- PGE Turów gra szybką koszykówkę. Nawet po straconym koszu starają się szybko zakończyć swoją akcję. Na to musimy być przygotowani i postaram się temu zapobiec - podkreśla w rozmowie z naszym portalem Kamil Łączyński, rozgrywający Rosy Radom, który ostatniego meczu z Asseco Gdynia nie zaliczy do udanych. Razem z Korie Luciousem popełnili aż 11 strat.
- Na pewno porażka z Asseco sprawiła, że morale drużyny nieco spadły. Przeanalizowaliśmy swoje błędy i sadzę, że nasze głowy będą wyczyszczone i od pierwszej sekundy meczu będziemy skupieni tylko na zespole ze Zgorzelca. Zawsze po porażce chce się człowiek szybko odegrać. Mecz ze Śląskiem był szansą, aby zmazać plamę po srogiej lekcji, jaką dał nam Stelmet.
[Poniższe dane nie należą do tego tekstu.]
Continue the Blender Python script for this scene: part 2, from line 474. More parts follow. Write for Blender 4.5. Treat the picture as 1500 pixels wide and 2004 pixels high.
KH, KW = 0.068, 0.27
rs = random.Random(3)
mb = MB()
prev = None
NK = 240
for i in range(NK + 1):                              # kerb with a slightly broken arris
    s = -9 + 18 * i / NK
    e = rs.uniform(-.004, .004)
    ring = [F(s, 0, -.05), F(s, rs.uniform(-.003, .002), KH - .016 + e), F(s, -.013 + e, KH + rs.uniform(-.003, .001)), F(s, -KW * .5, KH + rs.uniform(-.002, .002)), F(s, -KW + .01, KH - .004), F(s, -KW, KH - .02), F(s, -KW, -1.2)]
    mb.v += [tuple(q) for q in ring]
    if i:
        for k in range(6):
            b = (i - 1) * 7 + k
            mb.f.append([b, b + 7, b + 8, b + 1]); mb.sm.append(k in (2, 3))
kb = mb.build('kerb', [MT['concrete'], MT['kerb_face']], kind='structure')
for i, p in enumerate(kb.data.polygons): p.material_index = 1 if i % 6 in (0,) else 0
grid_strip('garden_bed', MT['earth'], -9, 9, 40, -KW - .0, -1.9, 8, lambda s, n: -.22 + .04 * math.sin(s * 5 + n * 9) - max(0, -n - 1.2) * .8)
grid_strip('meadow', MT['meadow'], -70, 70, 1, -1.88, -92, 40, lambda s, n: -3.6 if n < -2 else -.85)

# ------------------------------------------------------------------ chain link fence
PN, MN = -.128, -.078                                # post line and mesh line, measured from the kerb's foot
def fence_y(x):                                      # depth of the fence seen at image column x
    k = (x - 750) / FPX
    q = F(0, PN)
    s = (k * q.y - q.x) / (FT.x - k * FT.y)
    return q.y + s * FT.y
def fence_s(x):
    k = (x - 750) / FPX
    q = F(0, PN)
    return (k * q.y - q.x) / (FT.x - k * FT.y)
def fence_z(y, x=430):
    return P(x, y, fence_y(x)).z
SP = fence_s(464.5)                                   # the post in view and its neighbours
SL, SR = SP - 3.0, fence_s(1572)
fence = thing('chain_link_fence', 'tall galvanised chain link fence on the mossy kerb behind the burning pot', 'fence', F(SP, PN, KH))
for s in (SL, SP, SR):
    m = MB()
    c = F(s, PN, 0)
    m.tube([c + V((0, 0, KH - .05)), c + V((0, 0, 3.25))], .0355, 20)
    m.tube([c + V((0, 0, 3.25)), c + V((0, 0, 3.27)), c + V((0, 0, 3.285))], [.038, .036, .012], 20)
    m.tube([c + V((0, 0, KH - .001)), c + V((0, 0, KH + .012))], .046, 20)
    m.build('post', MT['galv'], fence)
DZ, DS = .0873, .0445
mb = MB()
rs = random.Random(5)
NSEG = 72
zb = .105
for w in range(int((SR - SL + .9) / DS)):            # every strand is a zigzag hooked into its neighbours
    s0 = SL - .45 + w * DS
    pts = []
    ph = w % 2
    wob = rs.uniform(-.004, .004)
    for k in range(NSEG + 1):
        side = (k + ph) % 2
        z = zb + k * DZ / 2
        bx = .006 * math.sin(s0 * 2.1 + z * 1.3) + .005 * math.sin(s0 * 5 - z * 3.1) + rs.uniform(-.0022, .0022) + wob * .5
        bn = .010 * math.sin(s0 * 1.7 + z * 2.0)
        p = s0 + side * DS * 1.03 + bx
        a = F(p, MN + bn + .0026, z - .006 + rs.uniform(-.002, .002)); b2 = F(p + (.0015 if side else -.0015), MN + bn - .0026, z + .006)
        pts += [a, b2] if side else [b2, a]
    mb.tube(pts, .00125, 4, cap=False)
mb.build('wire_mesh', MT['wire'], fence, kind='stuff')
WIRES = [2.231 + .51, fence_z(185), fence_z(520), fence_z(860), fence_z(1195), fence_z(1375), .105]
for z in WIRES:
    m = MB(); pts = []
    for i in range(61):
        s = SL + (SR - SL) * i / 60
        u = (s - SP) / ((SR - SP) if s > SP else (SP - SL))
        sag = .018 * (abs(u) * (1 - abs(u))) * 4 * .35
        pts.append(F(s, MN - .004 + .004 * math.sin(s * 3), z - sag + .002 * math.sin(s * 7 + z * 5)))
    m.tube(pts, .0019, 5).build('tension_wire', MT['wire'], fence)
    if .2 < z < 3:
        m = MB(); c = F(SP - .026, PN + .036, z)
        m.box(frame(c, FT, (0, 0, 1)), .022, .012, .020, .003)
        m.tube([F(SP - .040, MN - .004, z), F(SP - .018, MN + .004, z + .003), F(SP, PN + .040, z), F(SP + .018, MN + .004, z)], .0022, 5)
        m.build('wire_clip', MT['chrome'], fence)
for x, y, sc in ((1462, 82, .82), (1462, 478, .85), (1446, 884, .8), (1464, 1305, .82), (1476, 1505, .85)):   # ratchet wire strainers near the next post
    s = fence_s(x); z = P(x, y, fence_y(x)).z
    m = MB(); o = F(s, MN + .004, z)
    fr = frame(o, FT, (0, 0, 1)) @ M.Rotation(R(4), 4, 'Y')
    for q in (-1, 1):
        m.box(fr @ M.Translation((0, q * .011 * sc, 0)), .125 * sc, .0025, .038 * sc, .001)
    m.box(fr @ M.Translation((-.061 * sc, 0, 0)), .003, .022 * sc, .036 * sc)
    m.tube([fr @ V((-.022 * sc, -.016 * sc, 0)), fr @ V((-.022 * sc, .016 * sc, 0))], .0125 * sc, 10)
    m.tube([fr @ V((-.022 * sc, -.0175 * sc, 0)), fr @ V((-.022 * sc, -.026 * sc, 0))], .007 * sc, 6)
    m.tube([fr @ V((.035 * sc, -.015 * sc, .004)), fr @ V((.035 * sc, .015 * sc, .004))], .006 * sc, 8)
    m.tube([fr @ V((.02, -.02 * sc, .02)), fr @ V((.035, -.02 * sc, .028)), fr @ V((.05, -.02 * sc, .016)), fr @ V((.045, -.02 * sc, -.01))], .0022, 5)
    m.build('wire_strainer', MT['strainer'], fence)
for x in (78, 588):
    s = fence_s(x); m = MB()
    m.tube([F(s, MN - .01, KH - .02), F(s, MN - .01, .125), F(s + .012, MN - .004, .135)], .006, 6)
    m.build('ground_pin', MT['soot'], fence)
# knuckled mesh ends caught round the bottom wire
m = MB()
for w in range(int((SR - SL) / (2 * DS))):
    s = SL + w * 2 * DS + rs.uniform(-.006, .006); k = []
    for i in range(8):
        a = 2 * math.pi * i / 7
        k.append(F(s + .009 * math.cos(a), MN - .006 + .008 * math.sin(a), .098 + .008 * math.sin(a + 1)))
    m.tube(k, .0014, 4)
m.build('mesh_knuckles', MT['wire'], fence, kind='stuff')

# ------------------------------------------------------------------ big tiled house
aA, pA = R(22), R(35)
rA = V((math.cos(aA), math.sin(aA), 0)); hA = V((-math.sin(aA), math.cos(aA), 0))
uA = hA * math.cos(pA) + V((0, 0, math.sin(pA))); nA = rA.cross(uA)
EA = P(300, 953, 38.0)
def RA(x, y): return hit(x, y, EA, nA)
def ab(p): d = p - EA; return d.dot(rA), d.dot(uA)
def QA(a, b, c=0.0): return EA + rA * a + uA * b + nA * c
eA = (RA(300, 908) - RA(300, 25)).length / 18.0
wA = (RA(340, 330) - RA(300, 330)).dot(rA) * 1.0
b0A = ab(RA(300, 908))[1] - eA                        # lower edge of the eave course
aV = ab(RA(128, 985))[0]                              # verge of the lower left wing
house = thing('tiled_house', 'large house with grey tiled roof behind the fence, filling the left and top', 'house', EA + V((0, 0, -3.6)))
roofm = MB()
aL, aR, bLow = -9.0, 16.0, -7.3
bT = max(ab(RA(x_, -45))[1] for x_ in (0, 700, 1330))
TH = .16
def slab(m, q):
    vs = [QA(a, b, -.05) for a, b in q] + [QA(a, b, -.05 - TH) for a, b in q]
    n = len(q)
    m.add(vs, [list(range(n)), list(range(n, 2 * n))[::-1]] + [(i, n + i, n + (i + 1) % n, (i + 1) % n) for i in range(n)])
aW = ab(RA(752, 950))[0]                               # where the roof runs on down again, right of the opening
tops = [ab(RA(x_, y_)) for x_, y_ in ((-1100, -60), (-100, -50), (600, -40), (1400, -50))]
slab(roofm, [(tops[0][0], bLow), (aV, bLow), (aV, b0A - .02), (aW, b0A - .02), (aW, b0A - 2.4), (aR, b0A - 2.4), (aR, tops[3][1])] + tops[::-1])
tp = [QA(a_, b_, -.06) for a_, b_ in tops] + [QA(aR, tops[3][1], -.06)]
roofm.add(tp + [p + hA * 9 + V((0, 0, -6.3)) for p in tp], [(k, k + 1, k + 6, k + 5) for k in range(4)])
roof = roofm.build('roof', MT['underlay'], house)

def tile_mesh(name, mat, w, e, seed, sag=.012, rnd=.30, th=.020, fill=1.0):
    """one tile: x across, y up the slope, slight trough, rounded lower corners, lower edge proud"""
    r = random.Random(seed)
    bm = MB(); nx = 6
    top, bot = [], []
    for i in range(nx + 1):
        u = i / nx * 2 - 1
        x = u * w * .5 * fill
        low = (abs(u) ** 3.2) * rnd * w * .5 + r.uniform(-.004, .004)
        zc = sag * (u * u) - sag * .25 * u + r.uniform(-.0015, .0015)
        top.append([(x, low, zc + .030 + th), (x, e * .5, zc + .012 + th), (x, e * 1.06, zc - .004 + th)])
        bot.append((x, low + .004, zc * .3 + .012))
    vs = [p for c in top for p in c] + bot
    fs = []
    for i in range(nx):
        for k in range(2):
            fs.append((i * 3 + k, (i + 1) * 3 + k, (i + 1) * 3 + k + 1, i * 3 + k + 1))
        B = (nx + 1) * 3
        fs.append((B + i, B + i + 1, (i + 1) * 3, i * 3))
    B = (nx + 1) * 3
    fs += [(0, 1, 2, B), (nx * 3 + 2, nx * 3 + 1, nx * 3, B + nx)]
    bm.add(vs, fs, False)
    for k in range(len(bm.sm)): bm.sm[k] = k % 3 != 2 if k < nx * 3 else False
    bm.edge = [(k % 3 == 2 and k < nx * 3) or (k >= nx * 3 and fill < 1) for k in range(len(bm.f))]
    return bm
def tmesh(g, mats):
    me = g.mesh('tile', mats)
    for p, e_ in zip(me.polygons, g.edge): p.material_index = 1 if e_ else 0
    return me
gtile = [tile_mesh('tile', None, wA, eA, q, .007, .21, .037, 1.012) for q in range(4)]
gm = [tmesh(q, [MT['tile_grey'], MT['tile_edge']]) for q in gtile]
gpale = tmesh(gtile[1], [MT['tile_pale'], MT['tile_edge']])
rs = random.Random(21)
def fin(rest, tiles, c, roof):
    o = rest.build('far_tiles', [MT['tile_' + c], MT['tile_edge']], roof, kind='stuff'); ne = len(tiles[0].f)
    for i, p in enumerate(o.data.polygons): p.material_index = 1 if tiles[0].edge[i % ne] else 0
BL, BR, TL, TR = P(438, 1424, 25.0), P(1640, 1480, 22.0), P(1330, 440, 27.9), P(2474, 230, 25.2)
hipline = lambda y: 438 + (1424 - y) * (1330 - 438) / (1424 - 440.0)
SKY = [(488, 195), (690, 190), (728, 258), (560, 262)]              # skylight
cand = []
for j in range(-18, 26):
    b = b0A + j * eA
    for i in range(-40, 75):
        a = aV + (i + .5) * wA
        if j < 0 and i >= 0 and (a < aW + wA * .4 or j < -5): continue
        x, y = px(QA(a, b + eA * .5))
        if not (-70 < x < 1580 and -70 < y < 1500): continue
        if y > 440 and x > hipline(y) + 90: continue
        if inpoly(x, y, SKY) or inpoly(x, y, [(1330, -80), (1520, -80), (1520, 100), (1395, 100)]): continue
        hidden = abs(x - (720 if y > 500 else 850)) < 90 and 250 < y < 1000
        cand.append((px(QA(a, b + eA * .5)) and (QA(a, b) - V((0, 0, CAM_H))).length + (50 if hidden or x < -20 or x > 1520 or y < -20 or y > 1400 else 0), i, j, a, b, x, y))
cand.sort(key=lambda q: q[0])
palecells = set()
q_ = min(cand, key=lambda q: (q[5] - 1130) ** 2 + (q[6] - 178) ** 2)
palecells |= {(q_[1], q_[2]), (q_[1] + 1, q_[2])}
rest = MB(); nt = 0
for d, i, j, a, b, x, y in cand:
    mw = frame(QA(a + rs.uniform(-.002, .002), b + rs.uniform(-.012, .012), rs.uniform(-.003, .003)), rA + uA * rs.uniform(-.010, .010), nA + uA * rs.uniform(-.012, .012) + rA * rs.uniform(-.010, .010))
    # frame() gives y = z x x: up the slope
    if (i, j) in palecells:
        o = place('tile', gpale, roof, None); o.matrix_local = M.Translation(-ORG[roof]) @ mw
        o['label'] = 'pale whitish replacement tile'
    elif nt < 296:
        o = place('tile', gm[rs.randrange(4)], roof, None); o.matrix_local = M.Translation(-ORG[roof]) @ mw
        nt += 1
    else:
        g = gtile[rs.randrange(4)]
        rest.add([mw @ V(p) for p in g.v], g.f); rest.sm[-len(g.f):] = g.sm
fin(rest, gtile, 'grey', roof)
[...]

Mam nadzieję, że teraz będzie podobnie - podkreśla Łączyński, który w czwartkowym spotkaniu będzie mierzył z Tony Taylorem oraz Nemanją Jaramazem.
- W składzie Turowa każdy może być liderem, dlatego nastawianie się na pojedynczego gracza nie ma najmniejszego sensu - ocenia Łączyński.
Radomianie w ostatnią sobotę ponieść dość niespodziewaną porażkę w Gdyni z miejscowym Asseco. Gracze Wojciecha Kamińskiego w trzeciej kwarcie prowadzili nawet różnicą dziewięciu punktów, ale mimo wszystko musieli uznać wyższość gospodarzy. Rosa miała pięć dni na to, żeby wyrzucić tę porażkę i kompletnie oczyścić głowy. Czy im się to uda?